- **Given problem**
Extract each line of the data below exactly as written.

- **Provided data**

=-=-=

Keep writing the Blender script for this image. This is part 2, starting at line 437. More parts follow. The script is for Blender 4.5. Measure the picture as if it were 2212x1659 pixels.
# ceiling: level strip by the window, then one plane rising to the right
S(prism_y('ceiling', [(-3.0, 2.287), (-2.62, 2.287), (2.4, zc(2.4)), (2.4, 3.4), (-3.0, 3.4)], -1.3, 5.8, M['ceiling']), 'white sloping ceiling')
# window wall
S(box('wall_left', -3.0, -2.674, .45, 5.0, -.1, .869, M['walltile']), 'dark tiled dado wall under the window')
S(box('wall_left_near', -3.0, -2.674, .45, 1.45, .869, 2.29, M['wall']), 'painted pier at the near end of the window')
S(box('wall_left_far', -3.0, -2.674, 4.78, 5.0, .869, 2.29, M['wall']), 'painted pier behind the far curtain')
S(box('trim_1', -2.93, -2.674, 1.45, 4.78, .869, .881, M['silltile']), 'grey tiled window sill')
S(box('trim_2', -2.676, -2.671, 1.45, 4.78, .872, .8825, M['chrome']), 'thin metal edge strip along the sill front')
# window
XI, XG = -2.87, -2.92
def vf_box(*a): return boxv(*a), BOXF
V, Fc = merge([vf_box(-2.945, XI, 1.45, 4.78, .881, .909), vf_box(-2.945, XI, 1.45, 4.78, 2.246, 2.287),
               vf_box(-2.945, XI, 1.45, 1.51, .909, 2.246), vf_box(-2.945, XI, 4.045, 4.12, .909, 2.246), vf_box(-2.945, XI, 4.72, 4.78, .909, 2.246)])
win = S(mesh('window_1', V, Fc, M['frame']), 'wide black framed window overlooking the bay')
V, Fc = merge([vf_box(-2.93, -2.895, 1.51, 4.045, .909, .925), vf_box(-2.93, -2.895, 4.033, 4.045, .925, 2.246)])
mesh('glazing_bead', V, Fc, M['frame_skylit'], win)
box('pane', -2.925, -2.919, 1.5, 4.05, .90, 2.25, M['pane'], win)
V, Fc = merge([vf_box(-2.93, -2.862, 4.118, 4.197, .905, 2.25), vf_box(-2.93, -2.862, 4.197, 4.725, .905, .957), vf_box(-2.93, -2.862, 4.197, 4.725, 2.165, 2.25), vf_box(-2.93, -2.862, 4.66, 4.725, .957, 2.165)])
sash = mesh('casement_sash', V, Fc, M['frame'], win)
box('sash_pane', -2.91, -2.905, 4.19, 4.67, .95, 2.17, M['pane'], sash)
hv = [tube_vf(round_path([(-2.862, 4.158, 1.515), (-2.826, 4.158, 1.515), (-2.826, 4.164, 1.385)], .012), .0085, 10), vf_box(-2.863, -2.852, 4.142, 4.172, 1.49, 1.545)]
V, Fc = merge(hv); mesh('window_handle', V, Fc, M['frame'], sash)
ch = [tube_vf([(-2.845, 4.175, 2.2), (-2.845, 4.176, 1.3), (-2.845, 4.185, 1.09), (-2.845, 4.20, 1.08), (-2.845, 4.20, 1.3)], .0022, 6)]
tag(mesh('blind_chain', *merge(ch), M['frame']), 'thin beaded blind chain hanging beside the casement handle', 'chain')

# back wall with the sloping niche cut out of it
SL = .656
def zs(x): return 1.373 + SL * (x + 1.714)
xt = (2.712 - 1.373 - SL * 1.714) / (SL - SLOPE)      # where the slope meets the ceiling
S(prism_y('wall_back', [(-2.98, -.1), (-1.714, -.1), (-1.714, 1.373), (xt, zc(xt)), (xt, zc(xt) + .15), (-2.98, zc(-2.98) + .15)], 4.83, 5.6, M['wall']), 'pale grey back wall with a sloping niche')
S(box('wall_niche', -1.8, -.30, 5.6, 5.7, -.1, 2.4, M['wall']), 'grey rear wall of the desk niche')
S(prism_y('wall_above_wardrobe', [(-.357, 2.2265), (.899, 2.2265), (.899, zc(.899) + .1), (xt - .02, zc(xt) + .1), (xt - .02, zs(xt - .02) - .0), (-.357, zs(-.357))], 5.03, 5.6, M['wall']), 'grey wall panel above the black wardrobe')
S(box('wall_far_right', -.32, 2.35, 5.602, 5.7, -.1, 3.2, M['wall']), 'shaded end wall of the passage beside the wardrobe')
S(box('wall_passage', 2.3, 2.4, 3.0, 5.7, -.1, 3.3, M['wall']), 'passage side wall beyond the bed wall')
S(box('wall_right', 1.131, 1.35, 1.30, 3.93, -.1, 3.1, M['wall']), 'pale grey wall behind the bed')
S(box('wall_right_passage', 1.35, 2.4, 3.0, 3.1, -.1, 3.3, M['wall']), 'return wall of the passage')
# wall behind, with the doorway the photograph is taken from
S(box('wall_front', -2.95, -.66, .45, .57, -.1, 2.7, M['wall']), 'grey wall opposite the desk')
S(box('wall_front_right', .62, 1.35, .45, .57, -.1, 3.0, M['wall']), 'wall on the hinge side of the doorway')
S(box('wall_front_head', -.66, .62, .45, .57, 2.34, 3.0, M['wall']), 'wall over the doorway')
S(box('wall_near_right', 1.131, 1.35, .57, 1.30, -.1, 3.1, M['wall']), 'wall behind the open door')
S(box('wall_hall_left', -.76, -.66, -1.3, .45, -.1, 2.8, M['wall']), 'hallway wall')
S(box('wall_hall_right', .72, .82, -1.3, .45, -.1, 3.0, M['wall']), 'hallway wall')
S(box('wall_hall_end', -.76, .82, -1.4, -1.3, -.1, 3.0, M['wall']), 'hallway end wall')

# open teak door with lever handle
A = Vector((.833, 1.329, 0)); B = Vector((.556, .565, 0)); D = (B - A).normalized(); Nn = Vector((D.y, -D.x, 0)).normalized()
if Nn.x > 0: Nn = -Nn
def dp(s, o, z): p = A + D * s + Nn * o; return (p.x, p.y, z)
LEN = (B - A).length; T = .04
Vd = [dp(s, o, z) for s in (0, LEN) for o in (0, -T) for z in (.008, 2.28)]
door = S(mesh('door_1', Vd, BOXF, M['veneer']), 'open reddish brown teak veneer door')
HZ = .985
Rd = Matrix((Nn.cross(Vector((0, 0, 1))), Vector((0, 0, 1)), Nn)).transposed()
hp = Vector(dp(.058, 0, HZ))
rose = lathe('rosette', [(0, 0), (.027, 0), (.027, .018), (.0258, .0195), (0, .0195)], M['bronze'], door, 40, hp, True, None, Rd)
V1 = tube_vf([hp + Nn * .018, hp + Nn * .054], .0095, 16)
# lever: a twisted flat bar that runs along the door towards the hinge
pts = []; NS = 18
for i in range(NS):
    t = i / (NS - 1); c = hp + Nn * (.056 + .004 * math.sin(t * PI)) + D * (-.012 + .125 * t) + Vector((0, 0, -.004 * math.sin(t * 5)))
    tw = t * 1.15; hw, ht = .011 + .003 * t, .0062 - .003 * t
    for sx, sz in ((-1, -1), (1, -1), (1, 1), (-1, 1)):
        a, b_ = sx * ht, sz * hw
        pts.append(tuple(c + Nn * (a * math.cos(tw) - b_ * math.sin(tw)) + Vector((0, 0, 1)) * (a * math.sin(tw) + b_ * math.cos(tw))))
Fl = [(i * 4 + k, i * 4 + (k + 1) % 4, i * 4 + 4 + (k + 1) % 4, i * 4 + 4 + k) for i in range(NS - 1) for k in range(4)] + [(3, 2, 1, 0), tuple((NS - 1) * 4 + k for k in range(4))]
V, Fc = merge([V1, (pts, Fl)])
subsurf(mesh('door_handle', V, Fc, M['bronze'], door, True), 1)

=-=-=

- **The solution**
Keep writing the Blender script for this image. This is part 2, starting at line 437. More parts follow. The script is for Blender 4.5. Measure the picture as if it were 2212x1659 pixels.
# ceiling: level strip by the window, then one plane rising to the right
S(prism_y('ceiling', [(-3.0, 2.287), (-2.62, 2.287), (2.4, zc(2.4)), (2.4, 3.4), (-3.0, 3.4)], -1.3, 5.8, M['ceiling']), 'white sloping ceiling')
# window wall
S(box('wall_left', -3.0, -2.674, .45, 5.0, -.1, .869, M['walltile']), 'dark tiled dado wall under the window')
S(box('wall_left_near', -3.0, -2.674, .45, 1.45, .869, 2.29, M['wall']), 'painted pier at the near end of the window')
S(box('wall_left_far', -3.0, -2.674, 4.78, 5.0, .869, 2.29, M['wall']), 'painted pier behind the far curtain')
S(box('trim_1', -2.93, -2.674, 1.45, 4.78, .869, .881, M['silltile']), 'grey tiled window sill')
S(box('trim_2', -2.676, -2.671, 1.45, 4.78, .872, .8825, M['chrome']), 'thin metal edge strip along the sill front')
# window
XI, XG = -2.87, -2.92
def vf_box(*a): return boxv(*a), BOXF
V, Fc = merge([vf_box(-2.945, XI, 1.45, 4.78, .881, .909), vf_box(-2.945, XI, 1.45, 4.78, 2.246, 2.287),
               vf_box(-2.945, XI, 1.45, 1.51, .909, 2.246), vf_box(-2.945, XI, 4.045, 4.12, .909, 2.246), vf_box(-2.945, XI, 4.72, 4.78, .909, 2.246)])
win = S(mesh('window_1', V, Fc, M['frame']), 'wide black framed window overlooking the bay')
V, Fc = merge([vf_box(-2.93, -2.895, 1.51, 4.045, .909, .925), vf_box(-2.93, -2.895, 4.033, 4.045, .925, 2.246)])
mesh('glazing_bead', V, Fc, M['frame_skylit'], win)
box('pane', -2.925, -2.919, 1.5, 4.05, .90, 2.25, M['pane'], win)
V, Fc = merge([vf_box(-2.93, -2.862, 4.118, 4.197, .905, 2.25), vf_box(-2.93, -2.862, 4.197, 4.725, .905, .957), vf_box(-2.93, -2.862, 4.197, 4.725, 2.165, 2.25), vf_box(-2.93, -2.862, 4.66, 4.725, .957, 2.165)])
sash = mesh('casement_sash', V, Fc, M['frame'], win)
box('sash_pane', -2.91, -2.905, 4.19, 4.67, .95, 2.17, M['pane'], sash)
hv = [tube_vf(round_path([(-2.862, 4.158, 1.515), (-2.826, 4.158, 1.515), (-2.826, 4.164, 1.385)], .012), .0085, 10), vf_box(-2.863, -2.852, 4.142, 4.172, 1.49, 1.545)]
V, Fc = merge(hv); mesh('window_handle', V, Fc, M['frame'], sash)
ch = [tube_vf([(-2.845, 4.175, 2.2), (-2.845, 4.176, 1.3), (-2.845, 4.185, 1.09), (-2.845, 4.20, 1.08), (-2.845, 4.20, 1.3)], .0022, 6)]
tag(mesh('blind_chain', *merge(ch), M['frame']), 'thin beaded blind chain hanging beside the casement handle', 'chain')

# back wall with the sloping niche cut out of it
SL = .656
def zs(x): return 1.373 + SL * (x + 1.714)
xt = (2.712 - 1.373 - SL * 1.714) / (SL - SLOPE)      # where the slope meets the ceiling
S(prism_y('wall_back', [(-2.98, -.1), (-1.714, -.1), (-1.714, 1.373), (xt, zc(xt)), (xt, zc(xt) + .15), (-2.98, zc(-2.98) + .15)], 4.83, 5.6, M['wall']), 'pale grey back wall with a sloping niche')
S(box('wall_niche', -1.8, -.30, 5.6, 5.7, -.1, 2.4, M['wall']), 'grey rear wall of the desk niche')
S(prism_y('wall_above_wardrobe', [(-.357, 2.2265), (.899, 2.2265), (.899, zc(.899) + .1), (xt - .02, zc(xt) + .1), (xt - .02, zs(xt - .02) - .0), (-.357, zs(-.357))], 5.03, 5.6, M['wall']), 'grey wall panel above the black wardrobe')
S(box('wall_far_right', -.32, 2.35, 5.602, 5.7, -.1, 3.2, M['wall']), 'shaded end wall of the passage beside the wardrobe')
S(box('wall_passage', 2.3, 2.4, 3.0, 5.7, -.1, 3.3, M['wall']), 'passage side wall beyond the bed wall')
S(box('wall_right', 1.131, 1.35, 1.30, 3.93, -.1, 3.1, M['wall']), 'pale grey wall behind the bed')
S(box('wall_right_passage', 1.35, 2.4, 3.0, 3.1, -.1, 3.3, M['wall']), 'return wall of the passage')
# wall behind, with the doorway the photograph is taken from
S(box('wall_front', -2.95, -.66, .45, .57, -.1, 2.7, M['wall']), 'grey wall opposite the desk')
S(box('wall_front_right', .62, 1.35, .45, .57, -.1, 3.0, M['wall']), 'wall on the hinge side of the doorway')
S(box('wall_front_head', -.66, .62, .45, .57, 2.34, 3.0, M['wall']), 'wall over the doorway')
S(box('wall_near_right', 1.131, 1.35, .57, 1.30, -.1, 3.1, M['wall']), 'wall behind the open door')
S(box('wall_hall_left', -.76, -.66, -1.3, .45, -.1, 2.8, M['wall']), 'hallway wall')
S(box('wall_hall_right', .72, .82, -1.3, .45, -.1, 3.0, M['wall']), 'hallway wall')
S(box('wall_hall_end', -.76, .82, -1.4, -1.3, -.1, 3.0, M['wall']), 'hallway end wall')

# open teak door with lever handle
A = Vector((.833, 1.329, 0)); B = Vector((.556, .565, 0)); D = (B - A).normalized(); Nn = Vector((D.y, -D.x, 0)).normalized()
if Nn.x > 0: Nn = -Nn
def dp(s, o, z): p = A + D * s + Nn * o; return (p.x, p.y, z)
LEN = (B - A).length; T = .04
Vd = [dp(s, o, z) for s in (0, LEN) for o in (0, -T) for z in (.008, 2.28)]
door = S(mesh('door_1', Vd, BOXF, M['veneer']), 'open reddish brown teak veneer door')
HZ = .985
Rd = Matrix((Nn.cross(Vector((0, 0, 1))), Vector((0, 0, 1)), Nn)).transposed()
hp = Vector(dp(.058, 0, HZ))
rose = lathe('rosette', [(0, 0), (.027, 0), (.027, .018), (.0258, .0195), (0, .0195)], M['bronze'], door, 40, hp, True, None, Rd)
V1 = tube_vf([hp + Nn * .018, hp + Nn * .054], .0095, 16)
# lever: a twisted flat bar that runs along the door towards the hinge
pts = []; NS = 18
for i in range(NS):
    t = i / (NS - 1); c = hp + Nn * (.056 + .004 * math.sin(t * PI)) + D * (-.012 + .125 * t) + Vector((0, 0, -.004 * math.sin(t * 5)))
    tw = t * 1.15; hw, ht = .011 + .003 * t, .0062 - .003 * t
    for sx, sz in ((-1, -1), (1, -1), (1, 1), (-1, 1)):
        a, b_ = sx * ht, sz * hw
        pts.append(tuple(c + Nn * (a * math.cos(tw) - b_ * math.sin(tw)) + Vector((0, 0, 1)) * (a * math.sin(tw) + b_ * math.cos(tw))))
Fl = [(i * 4 + k, i * 4 + (k + 1) % 4, i * 4 + 4 + (k + 1) % 4, i * 4 + 4 + k) for i in range(NS - 1) for k in range(4)] + [(3, 2, 1, 0), tuple((NS - 1) * 4 + k for k in range(4))]
V, Fc = merge([V1, (pts, Fl)])
subsurf(mesh('door_handle', V, Fc, M['bronze'], door, True), 1)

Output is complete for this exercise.